Vogliamo essere protagonisti come l’ipocrita del coro del teatro greco, e questa diventa la finalità della nostra esistenza. Sappiamo bene che se usiamo certi mezzi e certe pubblicità noi raggiungiamo notorietà. Alla notorietà non interessa che tu ci sia, interessa che tu appaia e sappia bene, che tu sia un prodotto ben vendibile. Al giorno d’oggi il prodotto appena venduto diventa spazzatura, non serve più, il mercato ha bisogno di un altro prodotto per potere esistere e sussistere.
Così abbiamo miriadi di possibilità di collegarci col mondo ma non riusciamo più a collegare il cuore con chi ti è e passa accanto. Se sei per strada e incontri una persona ora, vi è indifferenza e paura; se tutti e due abbiamo un cane, i cani ci obbligano a fermarci a parlare, magari a parlare di niente, ma attraverso un cane forse ci guardiamo ancora negli occhi. Un cane viene accarezzato, un povero viene scacciato: più ipocrisia di così.
È ora che riconosciamo le nostre ipocrisie e ci rimettiamo in collegamento con il prossimo. Entrare nella vita dell’altro richiede coraggio, ma è la via che ci permette di superare l’ipocrisia dei mass media che ci soffoca e ci calpesta.
Sopra il nostro volto di figli di Dio c’è la maschera che impedisce di riconoscerci come creature sue, ci impedisce di chiamarlo col suo nome di Papà.
Questo è il lievito dei farisei, il nostro. È il principio di corruzione che fa fermentare tutta la pasta della nostra esistenza. Noi credenti, pur salvati, siamo portatori sani di corruzione e di ipocrisia. La nostra carne, coi suoi limiti e le sue paure, è combustibile per alimentare il fuoco dell’ipocrisia. Abbiamo bisogno di un altro lievito che non sia quello dei farisei, quello dell’ipocrisia, se vogliamo ritornare alla nostra umanità di creature.
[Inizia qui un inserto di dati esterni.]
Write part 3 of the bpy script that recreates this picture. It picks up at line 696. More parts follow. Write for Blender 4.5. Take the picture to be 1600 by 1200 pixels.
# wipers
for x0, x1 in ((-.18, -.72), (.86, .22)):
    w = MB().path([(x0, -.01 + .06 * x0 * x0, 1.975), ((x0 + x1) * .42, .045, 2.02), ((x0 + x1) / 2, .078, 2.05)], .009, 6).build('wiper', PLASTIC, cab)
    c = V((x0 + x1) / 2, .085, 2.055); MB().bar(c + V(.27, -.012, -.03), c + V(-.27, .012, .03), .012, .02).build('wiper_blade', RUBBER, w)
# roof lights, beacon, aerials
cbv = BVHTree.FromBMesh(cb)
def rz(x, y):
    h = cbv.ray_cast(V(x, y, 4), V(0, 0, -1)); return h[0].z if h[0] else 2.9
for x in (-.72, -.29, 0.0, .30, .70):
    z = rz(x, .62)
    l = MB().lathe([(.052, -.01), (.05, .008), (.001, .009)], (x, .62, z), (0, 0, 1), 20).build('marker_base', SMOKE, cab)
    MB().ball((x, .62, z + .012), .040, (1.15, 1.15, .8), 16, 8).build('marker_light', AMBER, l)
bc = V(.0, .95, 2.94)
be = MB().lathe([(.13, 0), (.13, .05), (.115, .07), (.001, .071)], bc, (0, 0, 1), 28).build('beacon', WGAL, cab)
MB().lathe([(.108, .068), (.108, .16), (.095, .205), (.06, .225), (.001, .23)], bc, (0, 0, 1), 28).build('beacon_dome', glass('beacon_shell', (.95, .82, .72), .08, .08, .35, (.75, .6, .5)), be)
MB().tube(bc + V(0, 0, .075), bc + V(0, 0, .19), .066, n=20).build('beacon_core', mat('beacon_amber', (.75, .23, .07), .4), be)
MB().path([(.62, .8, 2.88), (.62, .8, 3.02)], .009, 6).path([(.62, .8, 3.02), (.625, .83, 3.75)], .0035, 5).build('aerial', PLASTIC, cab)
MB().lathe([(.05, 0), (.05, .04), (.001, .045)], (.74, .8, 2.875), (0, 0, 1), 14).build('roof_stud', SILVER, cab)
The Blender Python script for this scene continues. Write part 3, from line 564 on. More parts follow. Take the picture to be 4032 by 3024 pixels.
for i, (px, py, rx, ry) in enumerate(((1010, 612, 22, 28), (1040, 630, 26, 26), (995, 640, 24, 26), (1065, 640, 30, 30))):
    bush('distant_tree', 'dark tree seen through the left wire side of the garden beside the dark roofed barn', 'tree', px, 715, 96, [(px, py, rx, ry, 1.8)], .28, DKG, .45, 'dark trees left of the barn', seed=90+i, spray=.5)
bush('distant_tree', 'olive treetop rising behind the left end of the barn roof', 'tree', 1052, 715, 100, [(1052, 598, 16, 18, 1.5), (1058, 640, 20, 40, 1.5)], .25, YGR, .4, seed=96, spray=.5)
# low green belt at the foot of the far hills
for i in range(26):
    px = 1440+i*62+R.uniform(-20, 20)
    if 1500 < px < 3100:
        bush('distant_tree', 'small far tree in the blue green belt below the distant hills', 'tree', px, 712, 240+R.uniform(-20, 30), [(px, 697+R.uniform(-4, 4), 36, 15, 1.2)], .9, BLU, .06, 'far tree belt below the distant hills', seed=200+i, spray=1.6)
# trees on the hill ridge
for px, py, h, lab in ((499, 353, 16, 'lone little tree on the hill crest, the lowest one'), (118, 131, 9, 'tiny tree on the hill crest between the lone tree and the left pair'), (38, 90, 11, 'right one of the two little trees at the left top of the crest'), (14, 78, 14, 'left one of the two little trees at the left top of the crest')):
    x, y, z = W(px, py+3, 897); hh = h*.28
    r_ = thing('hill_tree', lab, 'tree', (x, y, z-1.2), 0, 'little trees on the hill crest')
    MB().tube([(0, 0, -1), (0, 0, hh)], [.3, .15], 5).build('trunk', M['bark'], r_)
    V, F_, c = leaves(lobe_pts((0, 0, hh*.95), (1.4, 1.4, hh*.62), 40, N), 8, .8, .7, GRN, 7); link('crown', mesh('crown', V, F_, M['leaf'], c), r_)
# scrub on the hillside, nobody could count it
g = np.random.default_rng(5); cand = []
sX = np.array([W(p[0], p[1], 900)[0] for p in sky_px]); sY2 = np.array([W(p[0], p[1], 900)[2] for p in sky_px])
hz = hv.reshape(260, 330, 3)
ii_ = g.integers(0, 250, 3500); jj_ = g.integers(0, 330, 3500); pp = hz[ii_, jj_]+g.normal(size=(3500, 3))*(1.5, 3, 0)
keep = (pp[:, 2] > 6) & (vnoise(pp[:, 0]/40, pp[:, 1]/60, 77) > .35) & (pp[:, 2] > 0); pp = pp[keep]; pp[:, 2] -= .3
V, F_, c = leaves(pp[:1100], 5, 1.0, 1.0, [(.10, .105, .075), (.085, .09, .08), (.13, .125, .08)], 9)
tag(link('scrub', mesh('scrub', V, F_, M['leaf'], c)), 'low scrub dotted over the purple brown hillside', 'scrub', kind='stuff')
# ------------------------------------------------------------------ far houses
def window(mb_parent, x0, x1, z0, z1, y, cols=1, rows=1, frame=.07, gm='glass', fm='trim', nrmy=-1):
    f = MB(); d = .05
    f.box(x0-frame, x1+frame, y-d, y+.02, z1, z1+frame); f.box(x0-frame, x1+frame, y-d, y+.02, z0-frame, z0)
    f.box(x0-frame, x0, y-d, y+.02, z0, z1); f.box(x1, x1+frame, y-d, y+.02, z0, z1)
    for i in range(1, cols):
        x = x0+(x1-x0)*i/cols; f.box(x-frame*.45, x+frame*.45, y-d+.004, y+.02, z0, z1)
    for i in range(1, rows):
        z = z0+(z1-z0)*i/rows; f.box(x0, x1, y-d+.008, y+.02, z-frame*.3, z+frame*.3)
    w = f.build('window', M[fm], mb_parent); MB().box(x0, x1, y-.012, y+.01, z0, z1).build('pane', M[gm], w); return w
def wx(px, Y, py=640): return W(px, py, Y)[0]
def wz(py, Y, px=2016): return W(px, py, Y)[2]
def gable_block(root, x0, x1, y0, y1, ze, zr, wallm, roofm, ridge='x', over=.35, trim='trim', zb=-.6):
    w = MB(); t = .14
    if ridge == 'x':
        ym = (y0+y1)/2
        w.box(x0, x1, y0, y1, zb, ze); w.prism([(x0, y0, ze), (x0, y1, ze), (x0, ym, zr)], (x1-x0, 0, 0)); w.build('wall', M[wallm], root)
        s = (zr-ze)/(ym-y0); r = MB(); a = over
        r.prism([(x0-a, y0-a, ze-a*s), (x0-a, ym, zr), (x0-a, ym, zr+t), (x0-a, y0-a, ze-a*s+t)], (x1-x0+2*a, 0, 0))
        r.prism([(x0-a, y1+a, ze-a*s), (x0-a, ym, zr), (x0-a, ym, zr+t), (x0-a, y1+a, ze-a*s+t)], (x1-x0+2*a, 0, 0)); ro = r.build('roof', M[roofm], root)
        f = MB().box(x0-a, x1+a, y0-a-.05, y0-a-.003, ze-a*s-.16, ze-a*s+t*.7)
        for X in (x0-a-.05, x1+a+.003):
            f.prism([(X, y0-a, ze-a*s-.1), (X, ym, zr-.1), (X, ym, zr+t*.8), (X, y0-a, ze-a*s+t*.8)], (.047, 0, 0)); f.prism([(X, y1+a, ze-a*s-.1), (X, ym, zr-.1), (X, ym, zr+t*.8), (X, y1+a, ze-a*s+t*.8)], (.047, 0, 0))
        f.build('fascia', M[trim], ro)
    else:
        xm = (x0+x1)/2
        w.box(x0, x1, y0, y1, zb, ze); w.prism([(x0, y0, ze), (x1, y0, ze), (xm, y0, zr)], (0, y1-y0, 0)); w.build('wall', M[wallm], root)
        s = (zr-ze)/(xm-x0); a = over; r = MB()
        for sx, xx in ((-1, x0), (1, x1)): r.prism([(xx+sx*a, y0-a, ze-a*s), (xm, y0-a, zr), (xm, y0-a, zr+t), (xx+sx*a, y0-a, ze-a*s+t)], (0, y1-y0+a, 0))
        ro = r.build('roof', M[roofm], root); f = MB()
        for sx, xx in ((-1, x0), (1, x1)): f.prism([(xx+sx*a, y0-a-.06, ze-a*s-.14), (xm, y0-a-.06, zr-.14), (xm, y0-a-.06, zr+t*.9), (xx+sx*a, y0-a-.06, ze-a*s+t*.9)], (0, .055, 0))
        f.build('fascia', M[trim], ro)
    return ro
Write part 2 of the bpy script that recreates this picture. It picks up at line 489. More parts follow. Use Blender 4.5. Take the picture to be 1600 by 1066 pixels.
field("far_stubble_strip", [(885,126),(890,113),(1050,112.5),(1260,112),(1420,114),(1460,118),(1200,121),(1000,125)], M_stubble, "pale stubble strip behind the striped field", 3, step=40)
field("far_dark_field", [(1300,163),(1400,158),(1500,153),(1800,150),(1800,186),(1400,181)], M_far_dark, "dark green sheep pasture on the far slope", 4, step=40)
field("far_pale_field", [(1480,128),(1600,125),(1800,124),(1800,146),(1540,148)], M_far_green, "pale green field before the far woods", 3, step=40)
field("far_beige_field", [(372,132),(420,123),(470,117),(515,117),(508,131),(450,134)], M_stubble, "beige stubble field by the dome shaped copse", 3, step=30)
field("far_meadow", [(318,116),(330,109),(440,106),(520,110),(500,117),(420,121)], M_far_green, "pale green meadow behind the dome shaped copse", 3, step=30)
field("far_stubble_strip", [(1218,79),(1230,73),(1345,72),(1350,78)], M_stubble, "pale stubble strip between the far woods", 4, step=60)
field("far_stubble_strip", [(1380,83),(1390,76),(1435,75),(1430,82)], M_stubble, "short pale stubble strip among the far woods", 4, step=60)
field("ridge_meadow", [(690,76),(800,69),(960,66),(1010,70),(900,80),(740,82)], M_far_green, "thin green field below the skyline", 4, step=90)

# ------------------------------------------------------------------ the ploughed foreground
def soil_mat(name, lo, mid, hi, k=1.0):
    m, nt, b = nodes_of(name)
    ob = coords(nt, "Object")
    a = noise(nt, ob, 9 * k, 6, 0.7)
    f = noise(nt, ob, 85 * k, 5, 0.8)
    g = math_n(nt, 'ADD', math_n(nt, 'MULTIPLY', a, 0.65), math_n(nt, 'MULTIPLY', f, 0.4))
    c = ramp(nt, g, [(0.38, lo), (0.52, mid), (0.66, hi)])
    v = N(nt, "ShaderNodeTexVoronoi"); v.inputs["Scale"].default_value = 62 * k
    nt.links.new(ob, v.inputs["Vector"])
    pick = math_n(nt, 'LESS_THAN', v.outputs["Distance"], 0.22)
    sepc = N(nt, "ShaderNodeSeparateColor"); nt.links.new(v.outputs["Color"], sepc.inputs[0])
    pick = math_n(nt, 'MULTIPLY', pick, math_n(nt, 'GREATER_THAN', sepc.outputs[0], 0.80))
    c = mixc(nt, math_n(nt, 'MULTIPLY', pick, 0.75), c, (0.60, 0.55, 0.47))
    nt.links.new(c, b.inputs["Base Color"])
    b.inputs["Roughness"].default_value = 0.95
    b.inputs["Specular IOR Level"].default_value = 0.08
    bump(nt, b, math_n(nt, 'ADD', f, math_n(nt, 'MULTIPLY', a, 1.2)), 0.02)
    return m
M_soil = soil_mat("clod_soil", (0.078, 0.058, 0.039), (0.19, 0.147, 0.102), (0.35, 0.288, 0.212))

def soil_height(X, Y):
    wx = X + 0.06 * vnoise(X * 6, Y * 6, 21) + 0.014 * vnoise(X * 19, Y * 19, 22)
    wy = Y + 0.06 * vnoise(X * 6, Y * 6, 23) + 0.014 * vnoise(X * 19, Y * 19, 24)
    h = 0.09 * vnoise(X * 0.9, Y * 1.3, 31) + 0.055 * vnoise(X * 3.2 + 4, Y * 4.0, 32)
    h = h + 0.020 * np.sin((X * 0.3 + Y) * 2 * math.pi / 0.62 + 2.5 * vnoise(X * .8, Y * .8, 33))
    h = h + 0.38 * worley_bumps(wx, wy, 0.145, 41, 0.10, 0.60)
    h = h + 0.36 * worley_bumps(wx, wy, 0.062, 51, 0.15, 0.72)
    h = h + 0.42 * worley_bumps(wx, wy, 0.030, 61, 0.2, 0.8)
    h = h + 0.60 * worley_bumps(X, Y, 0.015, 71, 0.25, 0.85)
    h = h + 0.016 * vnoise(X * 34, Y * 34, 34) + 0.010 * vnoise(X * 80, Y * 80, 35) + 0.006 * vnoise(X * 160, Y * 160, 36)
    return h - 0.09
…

Abbiamo bisogno non della paura della morte che è alimento al nostro bisogno di ipocrisia, ma del timor di Dio che è alimento alla nostra umanità e figliolanza.
L’ipocrisia, la maschera, serve per nascondere la propria nudità che indica la nostra poca conoscenza di Dio e la non accettazione del nostro essere figli. Se non vogliamo continuare a vivere le nostre giornate schiacciati dalle miriadi di cose e di connessioni, dobbiamo ritornare ad avere il coraggio di toglierci questa maschera ipocrita per poterci guardare in viso e negli occhi. Così potremo ritrovare la nostra vera identità di persone che si incontrano e non di individui e monadi che si sfiorano senza mai incontrarsi.